FBI paid dossier author Christopher Steele, heavily redacted documents show
The FBI has released 70 pages of documents related to contacts with British spy Christopher Steele, author of the notorious Trump-Russia dossier. Though almost entirely whited out, the documents still show FBI paid Steele.
The documents were released on Friday after the conservative watchdog group Judicial Watch sued to get access to them under the Freedom of Information Act (FOIA). The release consists of fifteen FD-1023 source reports, thirteen FD-209a contact reports, eleven FD-794b payment requests, a FD-1040a document severing the bureau’s relationship with Steele, and a FD-1057 form showing Steele was “verbally admonished” by the FBI for an unspecified transgression.

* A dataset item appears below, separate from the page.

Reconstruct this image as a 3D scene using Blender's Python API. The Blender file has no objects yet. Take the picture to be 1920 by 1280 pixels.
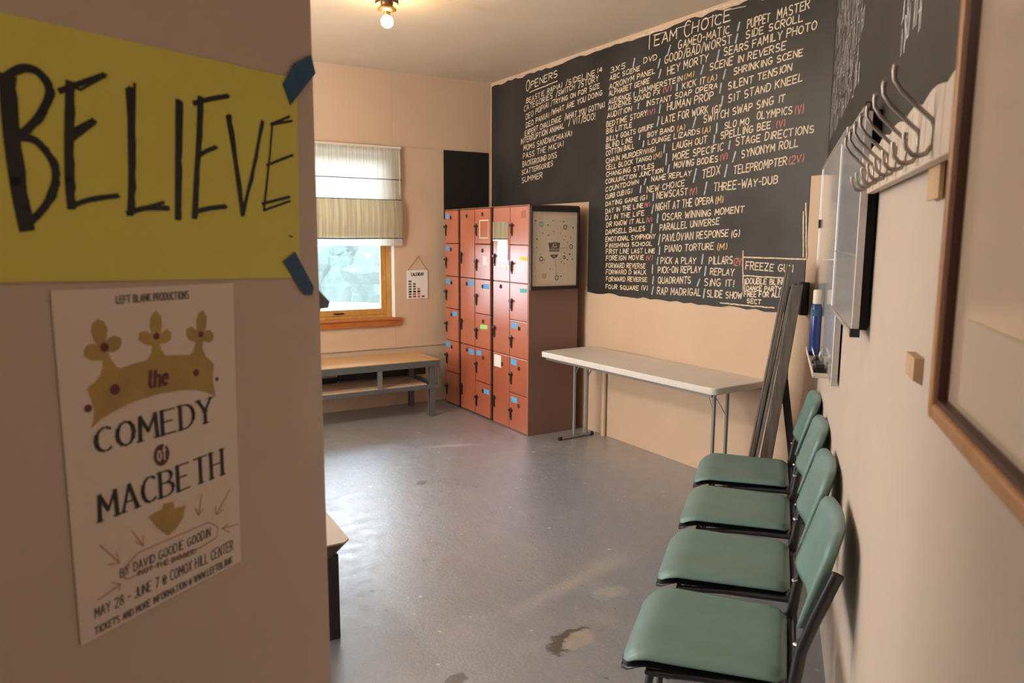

The FBI just released 71 pages of documents on its relationship with Christopher Steele. Here is what 70 of the pages look like. #whitewashhttps://t.co/L3BWou7rLOpic.twitter.com/XzMIeDkpgS
— Max Blumenthal (@MaxBlumenthal) August 3, 2018
The FD-1040a form explains why the FBI discontinued its relationship with Steele as a “confidential human source” (CHS):
“CHS confirmed to an outside third party that CHS has a confidential relationship with the FBI. CHS was used as a source for an online article. In the article, CHS revealed CHS’ relationship with the FBI as well as information that CHS obtained and provided to FBI. On November 1, 2016, CHS confirmed all of this to the handling agent. At that time, handling agent advised CHS that the nature of the relationship between the FBI and CHS would change completely and that it was unlikely that the FBI would continue a relationship with the CHS. Additionally, handling agent advised that CHS was not to operate to obtain any intelligence whatsoever on behalf of the FBI.”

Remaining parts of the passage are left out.